Search the data below for the word "pixels" and copy each line that holds it.

* Start *

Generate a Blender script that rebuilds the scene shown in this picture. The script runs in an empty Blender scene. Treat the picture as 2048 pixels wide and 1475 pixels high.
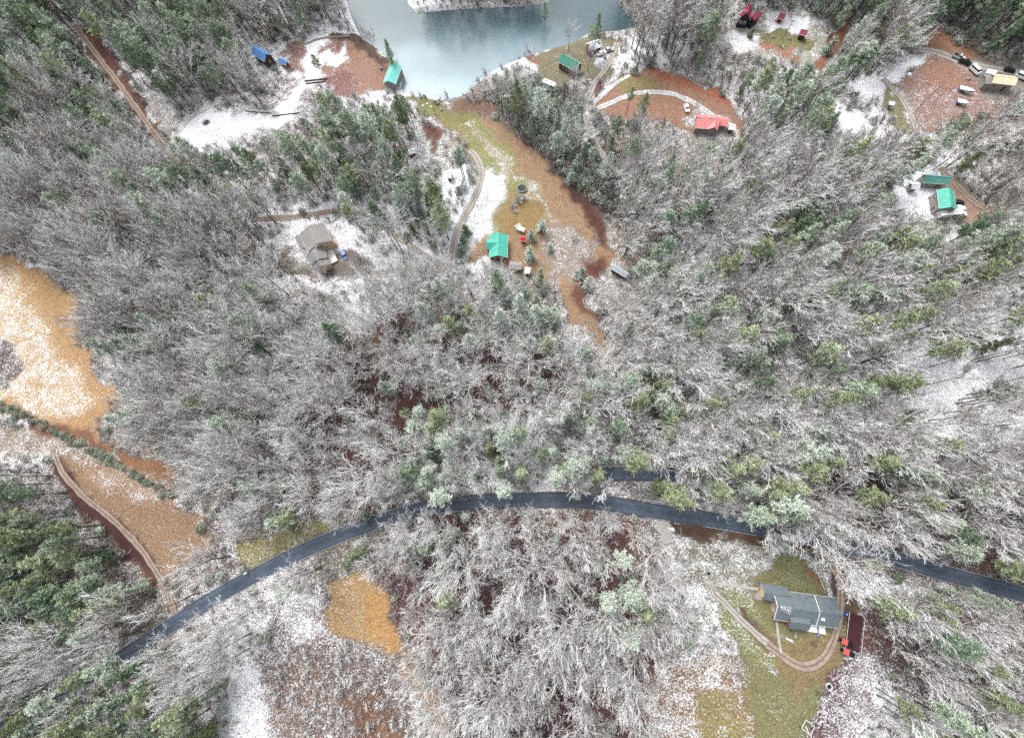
import bpy, math, random
import numpy as np
from mathutils import Matrix, Vector
R = math.radians
random.seed(7); rng = np.random.default_rng(7)
scene = bpy.context.scene
COL = scene.collection

# ------------------------------------------------------------------ camera
W0, H0, F = 2048.0, 1475.0, 800.0          # photograph size and focal length in its pixels
CAMZ = 153.0
_n = np.array([1058 - W0/2, -(945 - H0/2), -F]); _n /= np.linalg.norm(_n)   # world down seen by the camera
_up = -_n
_x = np.array([1.0, 0, 0]) - _up[0]*_up; _x /= np.linalg.norm(_x)
_y = np.cross(_up, _x)
ROT = np.array([_x, _y, _up])               # camera -> world
cam_d = bpy.data.cameras.new("camera"); cam = bpy.data.objects.new("camera", cam_d); COL.objects.link(cam)
cam.matrix_world = Matrix.Translation((0, 0, CAMZ)) @ Matrix(ROT.tolist()).to_4x4()
cam_d.sensor_width = 36; cam_d.lens = 36*F/W0; cam_d.clip_end = 6000; cam_d.clip_start = 0.5
scene.camera = cam

# ------------------------------------------------------------------ light
SUN_EL, SUN_AZ = 52.0, 330.0                # degrees; azimuth clockwise from north (picture up)
world = bpy.data.worlds.new("World"); scene.world = world; world.use_nodes = True
nt = world.node_tree; nt.nodes.clear()
out = nt.nodes.new("ShaderNodeOutputWorld"); bg = nt.nodes.new("ShaderNodeBackground")
sky = nt.nodes.new("ShaderNodeTexSky"); sky.sky_type = 'NISHITA'; sky.sun_disc = False
sky.sun_elevation = R(SUN_EL); sky.sun_rotation = R(SUN_AZ); sky.air_density = 1.0; sky.dust_density = 4.0
hs = nt.nodes.new("ShaderNodeHueSaturation"); hs.inputs['Saturation'].default_value = 0.24
nt.links.new(sky.outputs[0], hs.inputs['Color']); nt.links.new(hs.outputs[0], bg.inputs[0]); nt.links.new(bg.outputs[0], out.inputs[0])
bg.inputs[1].default_value = 0.15
sl = bpy.data.lights.new("sun", 'SUN'); sl.energy = 1.0; sl.angle = R(24); sl.color = (1, .975, .94)
sun = bpy.data.objects.new("sun", sl); COL.objects.link(sun)
_sd = Vector((math.sin(R(SUN_AZ))*math.cos(R(SUN_EL)), math.cos(R(SUN_AZ))*math.cos(R(SUN_EL)), math.sin(R(SUN_EL))))
sun.rotation_euler = _sd.to_track_quat('Z', 'Y').to_euler(); sun.location = (0, 0, 200)
scene.view_settings.view_transform = 'Standard'; scene.view_settings.look = 'None'
scene.view_settings.exposure = 1.12; scene.view_settings.gamma = 1
scene.cycles.max_bounces = 5; scene.cycles.diffuse_bounces = 4; scene.cycles.glossy_bounces = 2
scene.cycles.transparent_max_bounces = 4; scene.cycles.use_denoising = False

# ------------------------------------------------------------------ pixel <-> place
def project(x, y, z):
    v = np.stack([np.asarray(x, float), np.asarray(y, float), np.asarray(z, float) - CAMZ], -1) @ ROT
    d = np.where(-v[..., 2] < 1, 1, -v[..., 2])
    return W0/2 + F*v[..., 0]/d, H0/2 - F*v[..., 1]/d
def at(px, py, z):
    v = ROT @ np.array([px - W0/2, -(py - H0/2), -F])
    t = (z - CAMZ)/v[2]
    return v[0]*t, v[1]*t
LAKE = [(688,-140),(692,0),(705,40),(722,76),(752,96),(782,118),(800,140),(806,160),(802,178),(820,188),(845,196),(880,200),(925,192),(948,172),(975,148),(1010,130),(1050,114),(1100,98),(1140,88),(1180,66),(1235,62),(1285,52),(1262,34),(1238,10),(1232,-140),(1105,-140),(1098,6),(1040,14),(980,16),(900,20),(835,26),(816,8),(808,-140)]
WATER_Z = -1.3
LAKE_W = np.array([at(a, b, WATER_Z) for a, b in LAKE])
def inside(px, py, poly):
    px = np.asarray(px, float); py = np.asarray(py, float)
    r = np.zeros(px.shape, bool); n = len(poly); j = n - 1
    for i in range(n):
        xi, yi = poly[i]; xj, yj = poly[j]
        if yi != yj:
            c = ((yi > py) != (yj > py)) & (px < (xj - xi)*(py - yi)/(yj - yi) + xi)
            r ^= c
        j = i
    return r
def edge_dist(px, py, poly, closed=True):
    d = np.full(np.shape(px), 1e9); n = len(poly)
    for i in range(n if closed else n - 1):
        ax, ay = poly[i]; bx, by = poly[(i+1) % n]
        L = (bx-ax)**2 + (by-ay)**2 + 1e-9
        t = np.clip(((px-ax)*(bx-ax) + (py-ay)*(by-ay))/L, 0, 1)
        d = np.minimum(d, np.hypot(px-ax-t*(bx-ax), py-ay-t*(by-ay)))
    return d
def sdist(px, py, poly):                     # positive inside
    d = edge_dist(px, py, poly); return np.where(inside(px, py, poly), d, -d)
def terrain(x, y):
    x = np.asarray(x, float); y = np.asarray(y, float)
    b = 1.1*np.sin(x/47 + 1.1)*np.cos(y/39 + .4) + .7*np.sin((x + y)/29) + .5*np.cos((x - 1.3*y)/21 + 2)
    s = sdist(x, y, LAKE_W.tolist())
    near = np.clip((-s)/30, 0, 1)
    near = near*near*(3 - 2*near)
    m = np.clip((s + 2.5)/6, 0, 1); m = m*m*(3 - 2*m)
    return b*near - 3.4*m
def tz(x, y): return float(terrain(np.array([x]), np.array([y]))[0])
def ground_at(px, py):                       # the ground point seen at a pixel
    z = 0.0
    for _ in range(5):
        x, y = at(px, py, z); z = tz(x, y)
    return x, y, z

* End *

# [Worked solution]
Generate a Blender script that rebuilds the scene shown in this picture. The script runs in an empty Blender scene. Treat the picture as 2048 pixels wide and 1475 pixels high.
W0, H0, F = 2048.0, 1475.0, 800.0          # photograph size and focal length in its pixels